The school's fifth graders lobbied Sen. Persaud last spring to raise awareness of school absenteeism due to lack of clean clothes. The new laundry center is the cumulation of their efforts.

Last Friday, Sen. Roxanne J. Persaud joined youth from the P.S. 328 Phyllis Wheatley My Brother’s Keeper Program, a troop of Lowe’s associates and The Fund for Public Schools to open a full-service laundry center that will serve the school’s student body and their families.

“The P.S. 328 MBK students’ advocacy exemplifies the program’s mission to address opportunity gaps and inequities among their peers,” said Sen. Roxanne J. Persaud. 

“I am tremendously thankful to Lowe’s for their dedication to the students’ vision and for their all-hands-on-deck leadership in bringing the school laundry center to fruition. This project will make a major difference in students’ lives.”

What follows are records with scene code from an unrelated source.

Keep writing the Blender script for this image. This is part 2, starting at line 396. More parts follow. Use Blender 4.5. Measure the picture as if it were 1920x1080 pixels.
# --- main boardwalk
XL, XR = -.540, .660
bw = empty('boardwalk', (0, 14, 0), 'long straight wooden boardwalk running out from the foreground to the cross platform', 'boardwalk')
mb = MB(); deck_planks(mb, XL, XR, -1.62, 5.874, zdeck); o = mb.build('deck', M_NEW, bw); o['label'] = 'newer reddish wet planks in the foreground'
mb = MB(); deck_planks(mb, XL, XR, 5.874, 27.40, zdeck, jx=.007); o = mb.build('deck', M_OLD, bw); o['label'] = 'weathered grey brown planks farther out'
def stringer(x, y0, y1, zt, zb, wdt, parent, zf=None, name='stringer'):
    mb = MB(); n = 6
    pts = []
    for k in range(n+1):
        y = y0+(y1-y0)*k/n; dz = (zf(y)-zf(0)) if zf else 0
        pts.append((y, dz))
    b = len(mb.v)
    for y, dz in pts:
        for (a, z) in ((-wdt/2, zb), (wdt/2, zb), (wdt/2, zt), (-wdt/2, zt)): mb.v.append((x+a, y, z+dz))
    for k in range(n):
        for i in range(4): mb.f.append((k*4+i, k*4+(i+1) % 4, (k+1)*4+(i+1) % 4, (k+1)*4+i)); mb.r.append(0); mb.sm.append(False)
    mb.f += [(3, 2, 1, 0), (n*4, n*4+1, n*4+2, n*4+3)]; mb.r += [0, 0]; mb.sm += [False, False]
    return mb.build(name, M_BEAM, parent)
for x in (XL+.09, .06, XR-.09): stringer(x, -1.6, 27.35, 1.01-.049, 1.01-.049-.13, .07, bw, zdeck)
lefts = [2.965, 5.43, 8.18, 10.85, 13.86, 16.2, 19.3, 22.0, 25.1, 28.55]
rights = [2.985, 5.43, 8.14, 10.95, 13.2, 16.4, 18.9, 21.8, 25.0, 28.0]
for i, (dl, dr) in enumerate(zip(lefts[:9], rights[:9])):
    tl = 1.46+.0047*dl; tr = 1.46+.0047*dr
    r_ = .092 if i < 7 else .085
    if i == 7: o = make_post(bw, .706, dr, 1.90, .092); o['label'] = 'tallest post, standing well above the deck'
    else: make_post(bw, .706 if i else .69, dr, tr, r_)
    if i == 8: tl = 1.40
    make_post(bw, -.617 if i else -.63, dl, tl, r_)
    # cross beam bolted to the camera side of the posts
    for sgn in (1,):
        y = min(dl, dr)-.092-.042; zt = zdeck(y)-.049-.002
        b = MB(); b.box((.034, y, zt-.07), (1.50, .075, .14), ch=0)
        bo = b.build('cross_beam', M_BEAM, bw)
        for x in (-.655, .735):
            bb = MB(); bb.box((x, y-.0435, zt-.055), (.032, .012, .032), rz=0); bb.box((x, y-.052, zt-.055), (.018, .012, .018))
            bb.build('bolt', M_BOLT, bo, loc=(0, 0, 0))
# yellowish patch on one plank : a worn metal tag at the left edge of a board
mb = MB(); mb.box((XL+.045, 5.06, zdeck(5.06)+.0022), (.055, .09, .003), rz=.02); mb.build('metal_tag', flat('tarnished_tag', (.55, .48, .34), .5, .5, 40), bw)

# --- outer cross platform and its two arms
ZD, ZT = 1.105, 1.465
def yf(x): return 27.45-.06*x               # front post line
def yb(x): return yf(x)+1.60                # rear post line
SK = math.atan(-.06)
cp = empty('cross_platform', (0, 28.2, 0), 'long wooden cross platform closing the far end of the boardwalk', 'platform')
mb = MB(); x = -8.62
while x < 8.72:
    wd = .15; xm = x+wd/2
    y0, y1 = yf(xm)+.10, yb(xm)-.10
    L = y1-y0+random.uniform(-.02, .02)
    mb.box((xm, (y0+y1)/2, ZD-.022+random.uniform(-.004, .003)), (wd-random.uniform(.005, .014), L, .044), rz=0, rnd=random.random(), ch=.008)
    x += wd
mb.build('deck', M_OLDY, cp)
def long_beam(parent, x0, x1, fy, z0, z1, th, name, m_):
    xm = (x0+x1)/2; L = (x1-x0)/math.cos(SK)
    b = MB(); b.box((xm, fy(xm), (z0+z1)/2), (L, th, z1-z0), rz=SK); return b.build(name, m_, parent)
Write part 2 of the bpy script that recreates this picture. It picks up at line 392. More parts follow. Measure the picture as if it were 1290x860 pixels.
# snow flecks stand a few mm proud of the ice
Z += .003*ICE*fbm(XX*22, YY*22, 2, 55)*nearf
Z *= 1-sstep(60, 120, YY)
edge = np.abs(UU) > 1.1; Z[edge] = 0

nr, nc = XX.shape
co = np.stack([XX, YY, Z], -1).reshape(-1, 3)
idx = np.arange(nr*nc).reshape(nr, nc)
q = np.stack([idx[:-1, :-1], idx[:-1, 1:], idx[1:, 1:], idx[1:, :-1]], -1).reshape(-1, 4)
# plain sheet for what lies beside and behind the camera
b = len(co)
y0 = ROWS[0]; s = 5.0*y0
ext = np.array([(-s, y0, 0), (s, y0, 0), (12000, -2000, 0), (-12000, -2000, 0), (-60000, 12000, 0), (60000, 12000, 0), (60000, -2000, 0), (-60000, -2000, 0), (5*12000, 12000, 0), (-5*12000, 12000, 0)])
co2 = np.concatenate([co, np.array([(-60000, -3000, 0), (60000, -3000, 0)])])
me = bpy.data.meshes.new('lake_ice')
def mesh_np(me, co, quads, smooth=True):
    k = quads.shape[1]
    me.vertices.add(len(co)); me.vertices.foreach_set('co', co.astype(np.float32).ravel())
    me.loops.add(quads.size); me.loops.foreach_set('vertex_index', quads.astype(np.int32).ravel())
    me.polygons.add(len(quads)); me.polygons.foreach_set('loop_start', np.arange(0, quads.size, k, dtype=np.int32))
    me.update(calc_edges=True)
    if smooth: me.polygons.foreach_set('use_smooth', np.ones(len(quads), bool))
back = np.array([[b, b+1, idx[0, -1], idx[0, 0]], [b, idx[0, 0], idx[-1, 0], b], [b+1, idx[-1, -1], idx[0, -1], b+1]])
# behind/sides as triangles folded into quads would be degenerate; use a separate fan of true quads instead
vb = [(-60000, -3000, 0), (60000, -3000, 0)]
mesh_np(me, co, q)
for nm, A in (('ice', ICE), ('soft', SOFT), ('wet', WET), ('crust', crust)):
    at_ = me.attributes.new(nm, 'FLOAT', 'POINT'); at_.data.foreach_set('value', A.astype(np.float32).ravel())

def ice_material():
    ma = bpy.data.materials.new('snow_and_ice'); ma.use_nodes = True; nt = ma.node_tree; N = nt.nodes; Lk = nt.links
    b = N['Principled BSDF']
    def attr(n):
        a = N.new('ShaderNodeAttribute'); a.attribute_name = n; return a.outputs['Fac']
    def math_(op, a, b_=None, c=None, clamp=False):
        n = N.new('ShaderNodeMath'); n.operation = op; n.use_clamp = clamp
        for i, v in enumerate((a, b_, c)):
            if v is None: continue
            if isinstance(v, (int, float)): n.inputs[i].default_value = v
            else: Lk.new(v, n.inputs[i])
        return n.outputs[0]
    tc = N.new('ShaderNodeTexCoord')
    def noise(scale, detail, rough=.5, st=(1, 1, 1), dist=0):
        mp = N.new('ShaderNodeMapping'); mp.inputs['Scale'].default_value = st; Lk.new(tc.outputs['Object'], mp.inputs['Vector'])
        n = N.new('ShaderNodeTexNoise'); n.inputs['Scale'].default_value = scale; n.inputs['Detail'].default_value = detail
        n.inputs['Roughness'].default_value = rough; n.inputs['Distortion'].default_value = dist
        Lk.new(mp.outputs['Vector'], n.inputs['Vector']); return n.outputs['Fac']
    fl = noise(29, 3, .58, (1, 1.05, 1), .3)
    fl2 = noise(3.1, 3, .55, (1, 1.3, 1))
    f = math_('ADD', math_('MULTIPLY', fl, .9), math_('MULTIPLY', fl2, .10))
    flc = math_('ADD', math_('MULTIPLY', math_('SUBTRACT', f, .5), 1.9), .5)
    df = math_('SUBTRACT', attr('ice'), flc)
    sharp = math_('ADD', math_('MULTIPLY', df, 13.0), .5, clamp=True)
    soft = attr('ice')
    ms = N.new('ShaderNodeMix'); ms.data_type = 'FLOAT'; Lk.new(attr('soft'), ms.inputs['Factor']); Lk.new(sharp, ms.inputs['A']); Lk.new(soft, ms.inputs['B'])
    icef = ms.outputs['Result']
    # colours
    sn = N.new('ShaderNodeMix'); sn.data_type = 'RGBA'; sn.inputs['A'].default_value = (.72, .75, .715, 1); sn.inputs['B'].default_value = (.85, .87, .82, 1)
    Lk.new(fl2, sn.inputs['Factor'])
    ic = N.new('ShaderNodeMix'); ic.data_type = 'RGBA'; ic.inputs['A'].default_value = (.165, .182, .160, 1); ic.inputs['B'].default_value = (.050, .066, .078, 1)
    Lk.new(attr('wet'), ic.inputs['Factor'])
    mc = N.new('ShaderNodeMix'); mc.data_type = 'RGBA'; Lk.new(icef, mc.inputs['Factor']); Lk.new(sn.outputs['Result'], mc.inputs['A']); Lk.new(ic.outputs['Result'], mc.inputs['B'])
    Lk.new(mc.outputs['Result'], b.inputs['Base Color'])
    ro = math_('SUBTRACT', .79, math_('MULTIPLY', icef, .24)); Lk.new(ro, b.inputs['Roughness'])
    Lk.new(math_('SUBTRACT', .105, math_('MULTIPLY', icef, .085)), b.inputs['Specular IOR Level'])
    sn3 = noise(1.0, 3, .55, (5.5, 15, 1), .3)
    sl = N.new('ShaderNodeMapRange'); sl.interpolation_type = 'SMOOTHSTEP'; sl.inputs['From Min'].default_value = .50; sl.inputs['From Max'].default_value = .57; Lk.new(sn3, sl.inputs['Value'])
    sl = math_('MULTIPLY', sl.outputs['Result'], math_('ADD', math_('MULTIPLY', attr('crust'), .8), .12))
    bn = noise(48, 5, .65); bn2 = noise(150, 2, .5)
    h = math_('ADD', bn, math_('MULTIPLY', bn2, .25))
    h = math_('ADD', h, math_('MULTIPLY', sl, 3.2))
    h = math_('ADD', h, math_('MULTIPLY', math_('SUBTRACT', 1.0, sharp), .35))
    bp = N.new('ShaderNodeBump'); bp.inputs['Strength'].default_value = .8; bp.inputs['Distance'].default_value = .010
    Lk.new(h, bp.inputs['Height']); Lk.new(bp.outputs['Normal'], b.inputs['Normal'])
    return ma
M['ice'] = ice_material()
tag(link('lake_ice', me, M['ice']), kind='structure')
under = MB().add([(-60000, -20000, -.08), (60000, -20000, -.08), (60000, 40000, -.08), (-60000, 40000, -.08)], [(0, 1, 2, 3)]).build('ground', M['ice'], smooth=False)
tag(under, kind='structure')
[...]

This ribbon cutting realized the culmination of a year-long effort on part of fifth-grade participants in P.S. 328’s My Brother’s Keeper Program who lobbied Persaud last spring to raise awareness of school absenteeism due to students’ lack of clean clothing. In a virtual meeting, the MBK youth led Persaud through a slideshow conveying illustrative self-reported data on student housing instability and causal factors behind classmates’ absenteeism. Scores of students attending P.S. 328 return home each day to emergency family shelters and a majority of students attending this school experience poverty.

“Daily, I am in awe of the ideas that our students come up with, and the bold visions that they bring to fruition,” said P.S. 328 Principal Christian Pierre.

“Their capacity to see a need, and find a way to show up as empathetic leaders amongst their peers is inspiring, and I’m honored to have the opportunity to guide them on this journey.”

Having made a compelling case to Persaud, the students’ presentation and survey data landed at Lowe’s, prompting a team of executives and design professionals to meet with P.S. 328 students, faculty, administrators and parents for a site walk-through and visioning meeting. MBK students then held a central role in the design, construction and finishing phases of this two-month project converting a multi-purpose community room into a full-service laundry center now serving the P.S. 328 community.

The process initiated by P.S. 328’s My Brother’s Keeper program has further led to the introduction of legislation by Persaud (S. 934) that would provide a state-level capital funding stream for similar Title I schools to construct school-based laundry facilities to serve unstably housed students and their families.